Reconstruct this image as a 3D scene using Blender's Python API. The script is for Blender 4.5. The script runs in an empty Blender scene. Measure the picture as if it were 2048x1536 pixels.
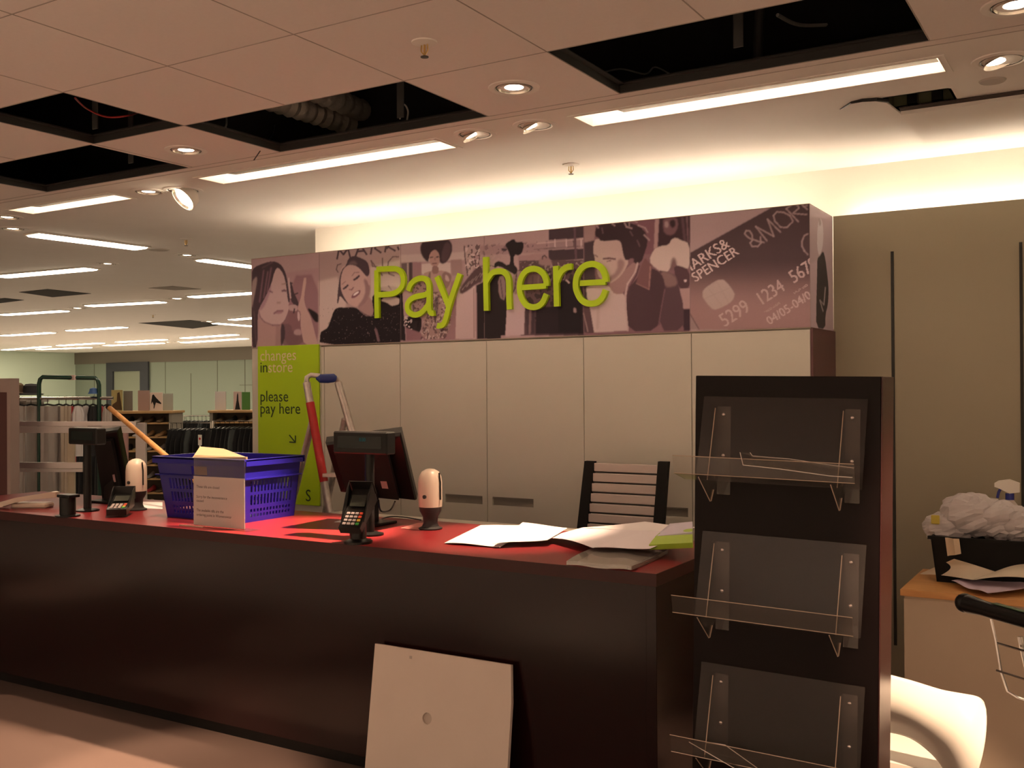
import bpy, math, random
import numpy as np
from mathutils import Vector, Matrix
random.seed(7); rng = np.random.default_rng(5)
scn = bpy.context.scene; COL = scn.collection
PI = math.pi
# ---------------------------------------------------------------- camera
FPX = 2029.74; EYE = 1.6
YAW, PITCH, ROLL = math.radians(31.1956), math.radians(0.2936), math.radians(-0.3672)
def _axes():
    cy, sy = math.cos(YAW), math.sin(YAW)
    f = np.array([-sy*math.cos(PITCH), cy*math.cos(PITCH), math.sin(PITCH)])
    r = np.array([cy, sy, 0.]); u = np.cross(r, f)
    cr, sr = math.cos(ROLL), math.sin(ROLL)
    return cr*r+sr*u, -sr*r+cr*u, f
AR, AU, AF = _axes()
cam_d = bpy.data.cameras.new('camera'); cam = bpy.data.objects.new('camera', cam_d); COL.objects.link(cam)
cam_d.sensor_width = 36; cam_d.lens = FPX/2048*36; cam_d.clip_end = 200; cam_d.clip_start = 0.05
M = Matrix.Identity(4)
for i in range(3):
    M[i][0] = AR[i]; M[i][1] = AU[i]; M[i][2] = -AF[i]
M[2][3] = EYE
cam.matrix_world = M
scn.camera = cam
# measured points: a line of sight met with a plane of the room
def ray(x, y): return AR*(x-1024)/FPX - AU*(y-768)/FPX + AF
def onz(x, y, z): d = ray(x, y); t = (z-EYE)/d[2]; return Vector((d[0]*t, d[1]*t, z))
def ony(x, y, Y): d = ray(x, y); t = Y/d[1]; return Vector((d[0]*t, Y, EYE+d[2]*t))
def onx(x, y, X): d = ray(x, y); t = X/d[0]; return Vector((X, d[1]*t, EYE+d[2]*t))
def dep(x, y, D): d = ray(x, y)*D; return Vector((d[0], d[1], d[2]+EYE))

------

» **YOUR OBJECTIVE**:
Only a number is wanted: how many lines above include "scene"?

» **FINAL RESULT**:
2